### WRITTEN INSTRUCTION
Restate the complete material exactly.
>> Begin
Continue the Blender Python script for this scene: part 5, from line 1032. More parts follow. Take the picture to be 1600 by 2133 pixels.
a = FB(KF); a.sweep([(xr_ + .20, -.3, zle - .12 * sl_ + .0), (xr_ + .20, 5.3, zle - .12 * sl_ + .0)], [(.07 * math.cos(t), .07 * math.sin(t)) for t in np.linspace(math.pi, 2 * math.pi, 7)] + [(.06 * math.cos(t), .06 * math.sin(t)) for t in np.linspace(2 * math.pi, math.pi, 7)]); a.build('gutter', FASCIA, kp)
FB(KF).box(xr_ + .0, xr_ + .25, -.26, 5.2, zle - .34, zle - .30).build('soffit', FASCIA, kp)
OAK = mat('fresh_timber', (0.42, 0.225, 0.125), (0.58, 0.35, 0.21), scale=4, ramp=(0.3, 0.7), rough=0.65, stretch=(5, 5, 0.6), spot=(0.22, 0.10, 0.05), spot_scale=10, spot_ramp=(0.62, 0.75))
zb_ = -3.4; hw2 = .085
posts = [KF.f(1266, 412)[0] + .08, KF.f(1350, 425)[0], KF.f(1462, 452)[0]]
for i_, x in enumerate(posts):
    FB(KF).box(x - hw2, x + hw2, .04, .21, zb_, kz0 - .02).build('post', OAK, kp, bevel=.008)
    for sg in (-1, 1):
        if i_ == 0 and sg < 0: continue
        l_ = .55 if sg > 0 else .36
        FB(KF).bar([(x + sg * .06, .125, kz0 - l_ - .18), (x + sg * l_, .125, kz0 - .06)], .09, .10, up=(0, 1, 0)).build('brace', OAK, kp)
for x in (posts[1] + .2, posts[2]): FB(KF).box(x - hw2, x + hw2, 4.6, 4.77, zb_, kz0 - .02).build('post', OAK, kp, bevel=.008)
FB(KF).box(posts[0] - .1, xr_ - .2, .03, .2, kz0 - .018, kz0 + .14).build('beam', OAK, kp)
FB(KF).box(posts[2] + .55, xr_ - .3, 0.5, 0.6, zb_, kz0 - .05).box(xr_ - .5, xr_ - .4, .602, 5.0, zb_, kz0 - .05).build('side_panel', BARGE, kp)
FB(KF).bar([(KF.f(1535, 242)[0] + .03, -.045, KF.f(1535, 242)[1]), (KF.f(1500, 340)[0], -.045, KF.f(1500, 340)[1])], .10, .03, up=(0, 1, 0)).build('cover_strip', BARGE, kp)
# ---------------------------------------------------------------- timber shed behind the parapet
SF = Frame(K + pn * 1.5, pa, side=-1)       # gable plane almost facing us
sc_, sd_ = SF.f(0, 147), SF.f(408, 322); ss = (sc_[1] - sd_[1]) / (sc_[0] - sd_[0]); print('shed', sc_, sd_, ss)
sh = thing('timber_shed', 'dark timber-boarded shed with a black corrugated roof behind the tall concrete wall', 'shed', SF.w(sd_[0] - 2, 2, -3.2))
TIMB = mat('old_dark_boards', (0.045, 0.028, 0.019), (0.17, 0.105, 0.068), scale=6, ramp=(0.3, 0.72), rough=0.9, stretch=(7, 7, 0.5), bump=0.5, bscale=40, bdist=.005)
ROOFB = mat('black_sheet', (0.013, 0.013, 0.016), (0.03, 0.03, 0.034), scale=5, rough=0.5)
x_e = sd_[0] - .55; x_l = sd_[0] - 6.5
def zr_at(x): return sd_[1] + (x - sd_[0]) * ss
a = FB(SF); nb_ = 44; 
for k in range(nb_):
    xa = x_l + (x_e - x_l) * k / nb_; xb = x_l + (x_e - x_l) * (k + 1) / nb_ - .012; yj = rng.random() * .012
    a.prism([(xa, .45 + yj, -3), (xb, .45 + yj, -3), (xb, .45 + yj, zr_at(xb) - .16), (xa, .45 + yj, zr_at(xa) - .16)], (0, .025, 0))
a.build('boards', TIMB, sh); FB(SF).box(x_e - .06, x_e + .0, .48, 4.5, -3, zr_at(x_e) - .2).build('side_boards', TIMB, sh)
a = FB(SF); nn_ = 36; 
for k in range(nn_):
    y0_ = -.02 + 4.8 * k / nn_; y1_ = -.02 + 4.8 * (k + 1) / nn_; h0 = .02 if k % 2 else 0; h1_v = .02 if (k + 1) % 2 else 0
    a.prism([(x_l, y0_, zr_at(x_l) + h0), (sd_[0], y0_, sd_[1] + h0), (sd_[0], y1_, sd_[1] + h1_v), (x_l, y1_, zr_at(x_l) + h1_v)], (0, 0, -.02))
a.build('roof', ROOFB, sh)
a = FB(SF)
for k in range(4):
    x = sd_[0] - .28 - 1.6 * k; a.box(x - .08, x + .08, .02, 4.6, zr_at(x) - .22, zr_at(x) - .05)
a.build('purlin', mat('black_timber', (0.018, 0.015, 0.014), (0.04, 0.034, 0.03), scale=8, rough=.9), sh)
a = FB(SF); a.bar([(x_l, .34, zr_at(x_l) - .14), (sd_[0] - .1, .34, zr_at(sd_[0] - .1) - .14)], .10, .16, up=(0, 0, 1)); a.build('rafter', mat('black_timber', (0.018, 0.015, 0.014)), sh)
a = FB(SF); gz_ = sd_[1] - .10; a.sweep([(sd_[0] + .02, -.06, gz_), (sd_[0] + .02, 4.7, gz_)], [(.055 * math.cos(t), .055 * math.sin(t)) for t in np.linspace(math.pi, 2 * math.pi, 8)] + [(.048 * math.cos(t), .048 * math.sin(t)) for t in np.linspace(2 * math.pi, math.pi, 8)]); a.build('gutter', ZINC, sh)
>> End
### WRITTEN ANSWER
Continue the Blender Python script for this scene: part 5, from line 1032. More parts follow. Take the picture to be 1600 by 2133 pixels.
a = FB(KF); a.sweep([(xr_ + .20, -.3, zle - .12 * sl_ + .0), (xr_ + .20, 5.3, zle - .12 * sl_ + .0)], [(.07 * math.cos(t), .07 * math.sin(t)) for t in np.linspace(math.pi, 2 * math.pi, 7)] + [(.06 * math.cos(t), .06 * math.sin(t)) for t in np.linspace(2 * math.pi, math.pi, 7)]); a.build('gutter', FASCIA, kp)
FB(KF).box(xr_ + .0, xr_ + .25, -.26, 5.2, zle - .34, zle - .30).build('soffit', FASCIA, kp)
OAK = mat('fresh_timber', (0.42, 0.225, 0.125), (0.58, 0.35, 0.21), scale=4, ramp=(0.3, 0.7), rough=0.65, stretch=(5, 5, 0.6), spot=(0.22, 0.10, 0.05), spot_scale=10, spot_ramp=(0.62, 0.75))
zb_ = -3.4; hw2 = .085
posts = [KF.f(1266, 412)[0] + .08, KF.f(1350, 425)[0], KF.f(1462, 452)[0]]
for i_, x in enumerate(posts):
    FB(KF).box(x - hw2, x + hw2, .04, .21, zb_, kz0 - .02).build('post', OAK, kp, bevel=.008)
    for sg in (-1, 1):
        if i_ == 0 and sg < 0: continue
        l_ = .55 if sg > 0 else .36
        FB(KF).bar([(x + sg * .06, .125, kz0 - l_ - .18), (x + sg * l_, .125, kz0 - .06)], .09, .10, up=(0, 1, 0)).build('brace', OAK, kp)
for x in (posts[1] + .2, posts[2]): FB(KF).box(x - hw2, x + hw2, 4.6, 4.77, zb_, kz0 - .02).build('post', OAK, kp, bevel=.008)
FB(KF).box(posts[0] - .1, xr_ - .2, .03, .2, kz0 - .018, kz0 + .14).build('beam', OAK, kp)
FB(KF).box(posts[2] + .55, xr_ - .3, 0.5, 0.6, zb_, kz0 - .05).box(xr_ - .5, xr_ - .4, .602, 5.0, zb_, kz0 - .05).build('side_panel', BARGE, kp)
FB(KF).bar([(KF.f(1535, 242)[0] + .03, -.045, KF.f(1535, 242)[1]), (KF.f(1500, 340)[0], -.045, KF.f(1500, 340)[1])], .10, .03, up=(0, 1, 0)).build('cover_strip', BARGE, kp)
# ---------------------------------------------------------------- timber shed behind the parapet
SF = Frame(K + pn * 1.5, pa, side=-1)       # gable plane almost facing us
sc_, sd_ = SF.f(0, 147), SF.f(408, 322); ss = (sc_[1] - sd_[1]) / (sc_[0] - sd_[0]); print('shed', sc_, sd_, ss)
sh = thing('timber_shed', 'dark timber-boarded shed with a black corrugated roof behind the tall concrete wall', 'shed', SF.w(sd_[0] - 2, 2, -3.2))
TIMB = mat('old_dark_boards', (0.045, 0.028, 0.019), (0.17, 0.105, 0.068), scale=6, ramp=(0.3, 0.72), rough=0.9, stretch=(7, 7, 0.5), bump=0.5, bscale=40, bdist=.005)
ROOFB = mat('black_sheet', (0.013, 0.013, 0.016), (0.03, 0.03, 0.034), scale=5, rough=0.5)
x_e = sd_[0] - .55; x_l = sd_[0] - 6.5
def zr_at(x): return sd_[1] + (x - sd_[0]) * ss
a = FB(SF); nb_ = 44; 
for k in range(nb_):
    xa = x_l + (x_e - x_l) * k / nb_; xb = x_l + (x_e - x_l) * (k + 1) / nb_ - .012; yj = rng.random() * .012
    a.prism([(xa, .45 + yj, -3), (xb, .45 + yj, -3), (xb, .45 + yj, zr_at(xb) - .16), (xa, .45 + yj, zr_at(xa) - .16)], (0, .025, 0))
a.build('boards', TIMB, sh); FB(SF).box(x_e - .06, x_e + .0, .48, 4.5, -3, zr_at(x_e) - .2).build('side_boards', TIMB, sh)
a = FB(SF); nn_ = 36; 
for k in range(nn_):
    y0_ = -.02 + 4.8 * k / nn_; y1_ = -.02 + 4.8 * (k + 1) / nn_; h0 = .02 if k % 2 else 0; h1_v = .02 if (k + 1) % 2 else 0
    a.prism([(x_l, y0_, zr_at(x_l) + h0), (sd_[0], y0_, sd_[1] + h0), (sd_[0], y1_, sd_[1] + h1_v), (x_l, y1_, zr_at(x_l) + h1_v)], (0, 0, -.02))
a.build('roof', ROOFB, sh)
a = FB(SF)
for k in range(4):
    x = sd_[0] - .28 - 1.6 * k; a.box(x - .08, x + .08, .02, 4.6, zr_at(x) - .22, zr_at(x) - .05)
a.build('purlin', mat('black_timber', (0.018, 0.015, 0.014), (0.04, 0.034, 0.03), scale=8, rough=.9), sh)
a = FB(SF); a.bar([(x_l, .34, zr_at(x_l) - .14), (sd_[0] - .1, .34, zr_at(sd_[0] - .1) - .14)], .10, .16, up=(0, 0, 1)); a.build('rafter', mat('black_timber', (0.018, 0.015, 0.014)), sh)
a = FB(SF); gz_ = sd_[1] - .10; a.sweep([(sd_[0] + .02, -.06, gz_), (sd_[0] + .02, 4.7, gz_)], [(.055 * math.cos(t), .055 * math.sin(t)) for t in np.linspace(math.pi, 2 * math.pi, 8)] + [(.048 * math.cos(t), .048 * math.sin(t)) for t in np.linspace(2 * math.pi, math.pi, 8)]); a.build('gutter', ZINC, sh)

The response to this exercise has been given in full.